В последнее время особенно неотступно вопрошают Мережковского, в чем его вера? Ясно, есть уже люди, которых влечет задавать эти вопросы не простое любопытство. Уже никого не удовлетворяет «отсылание к пятнадцати томам сочинений»; и когда Мережковский молчит в ответ на прямые вопросы, всё больше негодуют на него, иногда – святым негодованием; негодуют уже не литераторы, которые все равно редко способны понимать друг друга, а просто люди бескорыстные, которым нужен ответ не для статьи, а для жизни.
Не потому ли молчит Мережковский, что Имя, Которое он знает, и дело, которому он служит, уходят корнями в тихую темноту, в тот угол его души, где все слишком просто и безглагольно?
Не знаю, почему многие не хотят верить – или, точнее, хотят не верить – Мережковскому.

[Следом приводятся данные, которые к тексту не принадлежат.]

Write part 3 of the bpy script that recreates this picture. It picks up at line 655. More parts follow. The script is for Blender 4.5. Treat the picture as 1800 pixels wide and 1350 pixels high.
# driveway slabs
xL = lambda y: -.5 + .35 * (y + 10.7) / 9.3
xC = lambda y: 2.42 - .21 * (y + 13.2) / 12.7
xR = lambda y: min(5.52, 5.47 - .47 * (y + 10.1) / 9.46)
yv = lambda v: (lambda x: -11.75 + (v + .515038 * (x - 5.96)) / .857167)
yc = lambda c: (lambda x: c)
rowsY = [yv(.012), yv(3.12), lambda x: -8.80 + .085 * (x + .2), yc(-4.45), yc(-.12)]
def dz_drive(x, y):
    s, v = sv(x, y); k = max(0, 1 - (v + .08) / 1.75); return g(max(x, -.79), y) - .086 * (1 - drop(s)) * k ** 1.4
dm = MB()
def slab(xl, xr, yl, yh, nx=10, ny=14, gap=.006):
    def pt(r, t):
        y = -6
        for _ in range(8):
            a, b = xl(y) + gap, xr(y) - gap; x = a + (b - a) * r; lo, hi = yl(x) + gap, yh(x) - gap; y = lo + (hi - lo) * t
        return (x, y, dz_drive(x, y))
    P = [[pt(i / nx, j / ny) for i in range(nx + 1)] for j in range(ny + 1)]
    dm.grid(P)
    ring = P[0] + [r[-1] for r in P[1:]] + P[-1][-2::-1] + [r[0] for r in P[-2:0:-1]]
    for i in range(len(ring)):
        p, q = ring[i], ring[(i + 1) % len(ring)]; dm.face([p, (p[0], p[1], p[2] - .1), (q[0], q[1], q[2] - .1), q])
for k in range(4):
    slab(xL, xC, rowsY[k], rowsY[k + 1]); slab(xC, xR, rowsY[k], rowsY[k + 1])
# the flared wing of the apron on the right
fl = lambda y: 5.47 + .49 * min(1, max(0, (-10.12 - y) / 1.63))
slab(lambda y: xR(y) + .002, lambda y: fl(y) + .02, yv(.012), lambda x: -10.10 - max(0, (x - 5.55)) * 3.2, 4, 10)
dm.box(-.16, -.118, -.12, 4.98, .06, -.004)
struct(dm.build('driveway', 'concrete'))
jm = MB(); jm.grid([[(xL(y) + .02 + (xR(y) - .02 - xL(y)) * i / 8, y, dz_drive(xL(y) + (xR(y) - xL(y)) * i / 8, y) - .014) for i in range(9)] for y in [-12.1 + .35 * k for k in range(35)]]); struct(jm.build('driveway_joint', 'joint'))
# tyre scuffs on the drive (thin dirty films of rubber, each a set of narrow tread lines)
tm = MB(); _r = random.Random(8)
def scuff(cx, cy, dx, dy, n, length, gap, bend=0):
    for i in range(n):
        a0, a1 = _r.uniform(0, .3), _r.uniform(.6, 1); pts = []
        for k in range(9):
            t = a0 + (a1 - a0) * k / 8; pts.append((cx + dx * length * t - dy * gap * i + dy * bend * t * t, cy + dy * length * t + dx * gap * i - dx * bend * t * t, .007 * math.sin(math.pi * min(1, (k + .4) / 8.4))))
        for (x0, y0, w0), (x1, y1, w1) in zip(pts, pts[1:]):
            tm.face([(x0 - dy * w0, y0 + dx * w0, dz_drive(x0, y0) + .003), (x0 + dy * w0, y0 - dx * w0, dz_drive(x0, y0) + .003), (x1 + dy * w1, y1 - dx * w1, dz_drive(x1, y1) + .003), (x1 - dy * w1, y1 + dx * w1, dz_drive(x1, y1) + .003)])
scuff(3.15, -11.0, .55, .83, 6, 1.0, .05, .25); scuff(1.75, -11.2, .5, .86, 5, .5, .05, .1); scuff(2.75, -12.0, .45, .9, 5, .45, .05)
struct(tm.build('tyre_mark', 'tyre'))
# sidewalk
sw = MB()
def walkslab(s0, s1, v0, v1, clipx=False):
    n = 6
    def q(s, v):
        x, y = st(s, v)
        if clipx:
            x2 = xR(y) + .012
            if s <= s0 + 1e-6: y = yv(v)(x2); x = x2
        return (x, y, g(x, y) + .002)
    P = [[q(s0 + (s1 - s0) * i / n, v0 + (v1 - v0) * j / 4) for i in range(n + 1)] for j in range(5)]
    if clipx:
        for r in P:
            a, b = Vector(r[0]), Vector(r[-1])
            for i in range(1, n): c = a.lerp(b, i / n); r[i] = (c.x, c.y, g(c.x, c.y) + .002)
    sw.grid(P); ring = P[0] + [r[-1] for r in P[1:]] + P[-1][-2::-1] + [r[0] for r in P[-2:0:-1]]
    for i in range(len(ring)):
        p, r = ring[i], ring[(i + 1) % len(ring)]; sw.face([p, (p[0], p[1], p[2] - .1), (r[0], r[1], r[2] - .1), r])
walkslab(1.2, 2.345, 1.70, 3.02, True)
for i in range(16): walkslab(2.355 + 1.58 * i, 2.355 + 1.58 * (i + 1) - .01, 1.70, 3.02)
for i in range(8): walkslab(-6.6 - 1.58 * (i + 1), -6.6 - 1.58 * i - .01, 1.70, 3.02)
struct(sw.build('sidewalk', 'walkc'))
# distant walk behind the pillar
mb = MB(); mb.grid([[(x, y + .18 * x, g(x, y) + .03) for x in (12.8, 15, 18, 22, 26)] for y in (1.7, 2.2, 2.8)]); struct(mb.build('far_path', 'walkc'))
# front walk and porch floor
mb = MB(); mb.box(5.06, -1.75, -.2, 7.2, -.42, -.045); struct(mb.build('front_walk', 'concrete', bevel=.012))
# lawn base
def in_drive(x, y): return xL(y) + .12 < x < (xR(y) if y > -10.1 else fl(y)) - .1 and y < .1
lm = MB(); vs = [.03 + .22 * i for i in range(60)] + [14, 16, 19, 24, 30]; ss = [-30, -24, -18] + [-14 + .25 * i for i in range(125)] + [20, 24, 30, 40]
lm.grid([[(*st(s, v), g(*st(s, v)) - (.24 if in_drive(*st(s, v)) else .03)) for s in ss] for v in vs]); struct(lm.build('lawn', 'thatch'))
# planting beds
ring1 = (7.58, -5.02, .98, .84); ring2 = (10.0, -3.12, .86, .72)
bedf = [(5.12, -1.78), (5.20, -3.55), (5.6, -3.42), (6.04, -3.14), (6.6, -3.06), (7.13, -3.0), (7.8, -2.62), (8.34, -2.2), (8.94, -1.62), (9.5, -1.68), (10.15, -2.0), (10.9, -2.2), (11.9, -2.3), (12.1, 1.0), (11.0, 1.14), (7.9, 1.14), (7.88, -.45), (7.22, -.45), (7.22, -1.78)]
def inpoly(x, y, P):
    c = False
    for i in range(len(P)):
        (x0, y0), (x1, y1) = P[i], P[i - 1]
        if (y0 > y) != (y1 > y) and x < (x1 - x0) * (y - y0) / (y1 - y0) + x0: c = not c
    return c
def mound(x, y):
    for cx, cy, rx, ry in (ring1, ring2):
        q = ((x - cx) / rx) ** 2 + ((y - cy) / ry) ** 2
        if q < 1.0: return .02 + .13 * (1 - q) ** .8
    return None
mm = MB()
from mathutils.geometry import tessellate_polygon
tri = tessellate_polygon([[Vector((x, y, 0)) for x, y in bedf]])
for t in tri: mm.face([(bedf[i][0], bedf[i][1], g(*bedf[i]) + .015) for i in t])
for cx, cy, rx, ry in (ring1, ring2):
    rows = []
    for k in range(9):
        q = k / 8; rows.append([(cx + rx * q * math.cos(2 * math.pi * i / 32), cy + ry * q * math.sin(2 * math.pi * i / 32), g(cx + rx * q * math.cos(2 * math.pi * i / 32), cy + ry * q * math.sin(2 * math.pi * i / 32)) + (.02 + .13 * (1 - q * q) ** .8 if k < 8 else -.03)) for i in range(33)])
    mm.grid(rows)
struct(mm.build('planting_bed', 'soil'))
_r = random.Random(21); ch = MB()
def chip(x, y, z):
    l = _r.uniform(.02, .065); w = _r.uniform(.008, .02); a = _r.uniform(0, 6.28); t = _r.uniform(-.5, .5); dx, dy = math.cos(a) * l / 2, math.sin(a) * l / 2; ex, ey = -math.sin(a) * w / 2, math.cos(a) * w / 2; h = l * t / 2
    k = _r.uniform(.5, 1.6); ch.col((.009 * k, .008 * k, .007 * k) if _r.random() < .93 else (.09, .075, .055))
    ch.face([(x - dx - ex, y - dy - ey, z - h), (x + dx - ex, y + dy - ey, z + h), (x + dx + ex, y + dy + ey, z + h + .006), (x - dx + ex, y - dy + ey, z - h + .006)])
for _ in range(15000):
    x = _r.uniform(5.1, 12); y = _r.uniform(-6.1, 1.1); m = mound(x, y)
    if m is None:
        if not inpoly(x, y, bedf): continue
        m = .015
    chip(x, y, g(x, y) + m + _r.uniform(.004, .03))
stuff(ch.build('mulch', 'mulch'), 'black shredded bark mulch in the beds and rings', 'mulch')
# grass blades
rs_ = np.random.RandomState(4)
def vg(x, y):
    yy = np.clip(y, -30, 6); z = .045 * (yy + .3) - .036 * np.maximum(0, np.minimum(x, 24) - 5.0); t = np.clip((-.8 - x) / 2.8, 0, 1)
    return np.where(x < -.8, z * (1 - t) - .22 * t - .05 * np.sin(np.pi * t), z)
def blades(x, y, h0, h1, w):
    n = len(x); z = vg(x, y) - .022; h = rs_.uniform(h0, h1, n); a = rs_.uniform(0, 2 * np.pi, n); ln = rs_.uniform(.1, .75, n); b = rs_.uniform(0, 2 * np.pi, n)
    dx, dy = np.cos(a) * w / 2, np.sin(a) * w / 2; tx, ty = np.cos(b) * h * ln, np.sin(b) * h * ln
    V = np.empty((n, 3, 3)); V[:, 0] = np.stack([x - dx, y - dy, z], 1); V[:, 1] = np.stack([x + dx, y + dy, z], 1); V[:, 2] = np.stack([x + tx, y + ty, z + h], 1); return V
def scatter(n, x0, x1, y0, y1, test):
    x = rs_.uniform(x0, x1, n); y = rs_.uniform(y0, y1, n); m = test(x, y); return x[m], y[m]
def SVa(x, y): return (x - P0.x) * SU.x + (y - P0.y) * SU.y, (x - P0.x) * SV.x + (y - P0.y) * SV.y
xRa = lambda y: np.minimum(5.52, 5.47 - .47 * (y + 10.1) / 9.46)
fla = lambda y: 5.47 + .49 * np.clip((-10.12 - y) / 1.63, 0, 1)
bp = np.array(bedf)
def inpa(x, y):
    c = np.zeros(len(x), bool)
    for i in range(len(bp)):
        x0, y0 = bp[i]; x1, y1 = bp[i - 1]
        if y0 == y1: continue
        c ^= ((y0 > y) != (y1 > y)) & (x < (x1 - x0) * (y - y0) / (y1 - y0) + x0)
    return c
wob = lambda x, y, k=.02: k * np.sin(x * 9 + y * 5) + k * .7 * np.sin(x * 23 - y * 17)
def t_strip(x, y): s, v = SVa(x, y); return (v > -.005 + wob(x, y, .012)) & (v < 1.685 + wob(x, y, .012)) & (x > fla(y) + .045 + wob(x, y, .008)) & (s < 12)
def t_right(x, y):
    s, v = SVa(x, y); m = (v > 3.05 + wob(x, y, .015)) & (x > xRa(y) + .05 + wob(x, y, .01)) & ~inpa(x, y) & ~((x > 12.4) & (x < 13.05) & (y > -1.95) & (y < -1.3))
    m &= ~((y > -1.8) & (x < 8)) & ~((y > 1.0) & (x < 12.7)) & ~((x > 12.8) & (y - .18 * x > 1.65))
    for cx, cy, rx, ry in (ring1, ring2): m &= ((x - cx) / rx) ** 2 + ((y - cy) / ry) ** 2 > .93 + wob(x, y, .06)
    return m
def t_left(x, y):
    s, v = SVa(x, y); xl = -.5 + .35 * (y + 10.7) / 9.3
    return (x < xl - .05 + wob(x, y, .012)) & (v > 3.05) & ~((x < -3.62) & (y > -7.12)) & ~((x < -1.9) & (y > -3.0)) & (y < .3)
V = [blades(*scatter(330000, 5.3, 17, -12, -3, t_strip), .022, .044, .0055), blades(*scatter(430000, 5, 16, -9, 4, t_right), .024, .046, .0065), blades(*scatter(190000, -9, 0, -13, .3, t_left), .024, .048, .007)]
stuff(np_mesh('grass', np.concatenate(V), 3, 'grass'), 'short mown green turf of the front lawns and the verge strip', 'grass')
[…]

Такова, должно быть, привычка к озлобленному скептицизму. Скептицизм ко всему, что «не мое», ужасно легок; а вот если представить себе, что тихое «дело» свое Мережковский делает в момент почти полного торжества совершенно иных дел, среди людей ему враждебных, в политическом центре России, под свист и ненависть со всех сторон, – придется призадуматься. Какая уж тут «корысть», когда Мережковский своей деятельностью только множит врагов и мало приобретает друзей? Не верить ему во что бы то ни стало очень легко, потому что в таком случае, кажется, можно сохранить мир со всеми. Оставив совершенно этот легкомысленный и ребяческий прием «доверия» или «недоверия» к писателю, который написал пятнадцать томов и «известен в Европе», придется стать с Мережковским лицом к лицу, вчитаться в него, а это совсем не так легко.